■ GOAL OF THE EXERCISE: Reproduce each line of the material precisely.
--- Begin ---
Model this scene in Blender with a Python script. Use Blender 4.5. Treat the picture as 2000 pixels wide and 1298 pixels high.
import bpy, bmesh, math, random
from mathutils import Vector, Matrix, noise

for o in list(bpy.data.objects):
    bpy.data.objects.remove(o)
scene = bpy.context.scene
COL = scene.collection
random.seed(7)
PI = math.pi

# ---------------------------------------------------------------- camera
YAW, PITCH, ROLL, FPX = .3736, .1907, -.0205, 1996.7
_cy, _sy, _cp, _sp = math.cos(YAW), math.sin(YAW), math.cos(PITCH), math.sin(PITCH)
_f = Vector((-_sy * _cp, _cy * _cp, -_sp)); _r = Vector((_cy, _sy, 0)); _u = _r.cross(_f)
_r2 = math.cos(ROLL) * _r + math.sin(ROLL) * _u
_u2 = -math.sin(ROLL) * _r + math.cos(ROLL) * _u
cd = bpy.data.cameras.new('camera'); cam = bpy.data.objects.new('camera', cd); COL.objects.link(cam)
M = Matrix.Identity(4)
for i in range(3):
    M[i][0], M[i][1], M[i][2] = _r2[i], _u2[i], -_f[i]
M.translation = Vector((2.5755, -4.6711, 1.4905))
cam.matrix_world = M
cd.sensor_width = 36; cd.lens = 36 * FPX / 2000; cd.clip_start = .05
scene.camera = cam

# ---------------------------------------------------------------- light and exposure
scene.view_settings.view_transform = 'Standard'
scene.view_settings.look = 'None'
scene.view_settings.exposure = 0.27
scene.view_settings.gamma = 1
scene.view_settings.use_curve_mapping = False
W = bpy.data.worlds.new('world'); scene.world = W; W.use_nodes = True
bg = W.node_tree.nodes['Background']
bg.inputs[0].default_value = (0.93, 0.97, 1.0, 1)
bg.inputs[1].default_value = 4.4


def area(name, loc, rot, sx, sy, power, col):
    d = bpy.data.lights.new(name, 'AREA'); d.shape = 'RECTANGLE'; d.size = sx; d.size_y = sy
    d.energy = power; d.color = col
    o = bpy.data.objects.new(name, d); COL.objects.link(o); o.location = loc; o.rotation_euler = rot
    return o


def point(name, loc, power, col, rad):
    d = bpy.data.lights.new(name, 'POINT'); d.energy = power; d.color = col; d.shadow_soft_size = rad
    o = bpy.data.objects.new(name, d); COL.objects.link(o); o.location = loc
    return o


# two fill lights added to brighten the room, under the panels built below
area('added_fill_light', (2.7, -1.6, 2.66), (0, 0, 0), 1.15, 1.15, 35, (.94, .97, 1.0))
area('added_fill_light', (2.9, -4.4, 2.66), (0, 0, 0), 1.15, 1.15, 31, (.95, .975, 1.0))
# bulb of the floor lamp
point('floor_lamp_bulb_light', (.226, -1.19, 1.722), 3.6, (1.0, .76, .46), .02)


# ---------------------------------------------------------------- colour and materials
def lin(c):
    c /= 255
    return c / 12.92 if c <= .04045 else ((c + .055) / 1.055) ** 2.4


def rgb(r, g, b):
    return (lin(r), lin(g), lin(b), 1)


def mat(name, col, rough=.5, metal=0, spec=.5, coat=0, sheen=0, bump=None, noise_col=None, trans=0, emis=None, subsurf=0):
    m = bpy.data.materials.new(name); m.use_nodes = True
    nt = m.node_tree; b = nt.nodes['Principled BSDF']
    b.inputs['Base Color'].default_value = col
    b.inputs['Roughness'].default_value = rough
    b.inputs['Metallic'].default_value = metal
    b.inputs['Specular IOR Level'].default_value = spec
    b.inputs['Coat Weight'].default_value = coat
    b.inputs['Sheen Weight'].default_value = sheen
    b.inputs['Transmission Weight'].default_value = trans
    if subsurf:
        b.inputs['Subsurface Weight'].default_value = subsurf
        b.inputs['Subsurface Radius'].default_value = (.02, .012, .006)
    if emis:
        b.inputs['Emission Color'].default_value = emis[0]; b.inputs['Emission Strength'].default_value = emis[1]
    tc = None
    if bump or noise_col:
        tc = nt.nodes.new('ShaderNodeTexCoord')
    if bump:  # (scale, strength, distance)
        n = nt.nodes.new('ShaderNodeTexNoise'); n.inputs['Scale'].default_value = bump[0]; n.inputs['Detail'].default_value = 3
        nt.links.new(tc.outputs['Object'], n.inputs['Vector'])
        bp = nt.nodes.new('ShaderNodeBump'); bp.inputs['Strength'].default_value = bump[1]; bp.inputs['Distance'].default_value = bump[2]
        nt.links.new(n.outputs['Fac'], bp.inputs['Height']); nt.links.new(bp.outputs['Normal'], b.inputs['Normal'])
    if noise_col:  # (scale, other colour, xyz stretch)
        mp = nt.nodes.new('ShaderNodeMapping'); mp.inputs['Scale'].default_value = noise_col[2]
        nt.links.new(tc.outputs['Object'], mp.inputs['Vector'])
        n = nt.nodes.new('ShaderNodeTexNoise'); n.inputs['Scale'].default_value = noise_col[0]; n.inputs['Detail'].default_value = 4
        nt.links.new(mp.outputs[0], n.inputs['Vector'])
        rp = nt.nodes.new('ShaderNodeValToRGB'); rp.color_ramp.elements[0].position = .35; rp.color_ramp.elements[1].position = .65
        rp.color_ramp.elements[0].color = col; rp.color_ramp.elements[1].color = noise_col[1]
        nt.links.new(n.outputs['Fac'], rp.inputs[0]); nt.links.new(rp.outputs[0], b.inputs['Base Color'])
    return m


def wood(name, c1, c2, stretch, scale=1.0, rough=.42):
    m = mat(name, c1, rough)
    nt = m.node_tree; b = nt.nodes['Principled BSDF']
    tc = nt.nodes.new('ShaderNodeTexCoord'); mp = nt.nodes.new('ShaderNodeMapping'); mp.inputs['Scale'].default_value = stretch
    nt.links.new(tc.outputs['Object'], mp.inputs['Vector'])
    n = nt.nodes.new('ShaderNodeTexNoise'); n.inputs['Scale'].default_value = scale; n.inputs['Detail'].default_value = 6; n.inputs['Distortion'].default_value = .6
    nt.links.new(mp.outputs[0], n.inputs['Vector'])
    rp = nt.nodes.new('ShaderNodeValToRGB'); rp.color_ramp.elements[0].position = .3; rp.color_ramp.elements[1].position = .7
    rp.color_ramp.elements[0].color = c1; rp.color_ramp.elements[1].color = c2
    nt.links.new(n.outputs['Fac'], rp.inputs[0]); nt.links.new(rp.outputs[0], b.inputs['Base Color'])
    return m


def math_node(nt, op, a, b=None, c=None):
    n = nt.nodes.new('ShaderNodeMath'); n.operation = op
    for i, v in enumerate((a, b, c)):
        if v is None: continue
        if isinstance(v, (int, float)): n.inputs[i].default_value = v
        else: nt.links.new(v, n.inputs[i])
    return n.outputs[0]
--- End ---
■ THE COMPLETED TASK:
Model this scene in Blender with a Python script. Use Blender 4.5. Treat the picture as 2000 pixels wide and 1298 pixels high.
import bpy, bmesh, math, random
from mathutils import Vector, Matrix, noise

for o in list(bpy.data.objects):
    bpy.data.objects.remove(o)
scene = bpy.context.scene
COL = scene.collection
random.seed(7)
PI = math.pi

# ---------------------------------------------------------------- camera
YAW, PITCH, ROLL, FPX = .3736, .1907, -.0205, 1996.7
_cy, _sy, _cp, _sp = math.cos(YAW), math.sin(YAW), math.cos(PITCH), math.sin(PITCH)
_f = Vector((-_sy * _cp, _cy * _cp, -_sp)); _r = Vector((_cy, _sy, 0)); _u = _r.cross(_f)
_r2 = math.cos(ROLL) * _r + math.sin(ROLL) * _u
_u2 = -math.sin(ROLL) * _r + math.cos(ROLL) * _u
cd = bpy.data.cameras.new('camera'); cam = bpy.data.objects.new('camera', cd); COL.objects.link(cam)
M = Matrix.Identity(4)
for i in range(3):
    M[i][0], M[i][1], M[i][2] = _r2[i], _u2[i], -_f[i]
M.translation = Vector((2.5755, -4.6711, 1.4905))
cam.matrix_world = M
cd.sensor_width = 36; cd.lens = 36 * FPX / 2000; cd.clip_start = .05
scene.camera = cam

# ---------------------------------------------------------------- light and exposure
scene.view_settings.view_transform = 'Standard'
scene.view_settings.look = 'None'
scene.view_settings.exposure = 0.27
scene.view_settings.gamma = 1
scene.view_settings.use_curve_mapping = False
W = bpy.data.worlds.new('world'); scene.world = W; W.use_nodes = True
bg = W.node_tree.nodes['Background']
bg.inputs[0].default_value = (0.93, 0.97, 1.0, 1)
bg.inputs[1].default_value = 4.4


def area(name, loc, rot, sx, sy, power, col):
    d = bpy.data.lights.new(name, 'AREA'); d.shape = 'RECTANGLE'; d.size = sx; d.size_y = sy
    d.energy = power; d.color = col
    o = bpy.data.objects.new(name, d); COL.objects.link(o); o.location = loc; o.rotation_euler = rot
    return o


def point(name, loc, power, col, rad):
    d = bpy.data.lights.new(name, 'POINT'); d.energy = power; d.color = col; d.shadow_soft_size = rad
    o = bpy.data.objects.new(name, d); COL.objects.link(o); o.location = loc
    return o


# two fill lights added to brighten the room, under the panels built below
area('added_fill_light', (2.7, -1.6, 2.66), (0, 0, 0), 1.15, 1.15, 35, (.94, .97, 1.0))
area('added_fill_light', (2.9, -4.4, 2.66), (0, 0, 0), 1.15, 1.15, 31, (.95, .975, 1.0))
# bulb of the floor lamp
point('floor_lamp_bulb_light', (.226, -1.19, 1.722), 3.6, (1.0, .76, .46), .02)


# ---------------------------------------------------------------- colour and materials
def lin(c):
    c /= 255
    return c / 12.92 if c <= .04045 else ((c + .055) / 1.055) ** 2.4


def rgb(r, g, b):
    return (lin(r), lin(g), lin(b), 1)


def mat(name, col, rough=.5, metal=0, spec=.5, coat=0, sheen=0, bump=None, noise_col=None, trans=0, emis=None, subsurf=0):
    m = bpy.data.materials.new(name); m.use_nodes = True
    nt = m.node_tree; b = nt.nodes['Principled BSDF']
    b.inputs['Base Color'].default_value = col
    b.inputs['Roughness'].default_value = rough
    b.inputs['Metallic'].default_value = metal
    b.inputs['Specular IOR Level'].default_value = spec
    b.inputs['Coat Weight'].default_value = coat
    b.inputs['Sheen Weight'].default_value = sheen
    b.inputs['Transmission Weight'].default_value = trans
    if subsurf:
        b.inputs['Subsurface Weight'].default_value = subsurf
        b.inputs['Subsurface Radius'].default_value = (.02, .012, .006)
    if emis:
        b.inputs['Emission Color'].default_value = emis[0]; b.inputs['Emission Strength'].default_value = emis[1]
    tc = None
    if bump or noise_col:
        tc = nt.nodes.new('ShaderNodeTexCoord')
    if bump:  # (scale, strength, distance)
        n = nt.nodes.new('ShaderNodeTexNoise'); n.inputs['Scale'].default_value = bump[0]; n.inputs['Detail'].default_value = 3
        nt.links.new(tc.outputs['Object'], n.inputs['Vector'])
        bp = nt.nodes.new('ShaderNodeBump'); bp.inputs['Strength'].default_value = bump[1]; bp.inputs['Distance'].default_value = bump[2]
        nt.links.new(n.outputs['Fac'], bp.inputs['Height']); nt.links.new(bp.outputs['Normal'], b.inputs['Normal'])
    if noise_col:  # (scale, other colour, xyz stretch)
        mp = nt.nodes.new('ShaderNodeMapping'); mp.inputs['Scale'].default_value = noise_col[2]
        nt.links.new(tc.outputs['Object'], mp.inputs['Vector'])
        n = nt.nodes.new('ShaderNodeTexNoise'); n.inputs['Scale'].default_value = noise_col[0]; n.inputs['Detail'].default_value = 4
        nt.links.new(mp.outputs[0], n.inputs['Vector'])
        rp = nt.nodes.new('ShaderNodeValToRGB'); rp.color_ramp.elements[0].position = .35; rp.color_ramp.elements[1].position = .65
        rp.color_ramp.elements[0].color = col; rp.color_ramp.elements[1].color = noise_col[1]
        nt.links.new(n.outputs['Fac'], rp.inputs[0]); nt.links.new(rp.outputs[0], b.inputs['Base Color'])
    return m


def wood(name, c1, c2, stretch, scale=1.0, rough=.42):
    m = mat(name, c1, rough)
    nt = m.node_tree; b = nt.nodes['Principled BSDF']
    tc = nt.nodes.new('ShaderNodeTexCoord'); mp = nt.nodes.new('ShaderNodeMapping'); mp.inputs['Scale'].default_value = stretch
    nt.links.new(tc.outputs['Object'], mp.inputs['Vector'])
    n = nt.nodes.new('ShaderNodeTexNoise'); n.inputs['Scale'].default_value = scale; n.inputs['Detail'].default_value = 6; n.inputs['Distortion'].default_value = .6
    nt.links.new(mp.outputs[0], n.inputs['Vector'])
    rp = nt.nodes.new('ShaderNodeValToRGB'); rp.color_ramp.elements[0].position = .3; rp.color_ramp.elements[1].position = .7
    rp.color_ramp.elements[0].color = c1; rp.color_ramp.elements[1].color = c2
    nt.links.new(n.outputs['Fac'], rp.inputs[0]); nt.links.new(rp.outputs[0], b.inputs['Base Color'])
    return m


def math_node(nt, op, a, b=None, c=None):
    n = nt.nodes.new('ShaderNodeMath'); n.operation = op
    for i, v in enumerate((a, b, c)):
        if v is None: continue
        if isinstance(v, (int, float)): n.inputs[i].default_value = v
        else: nt.links.new(v, n.inputs[i])
    return n.outputs[0]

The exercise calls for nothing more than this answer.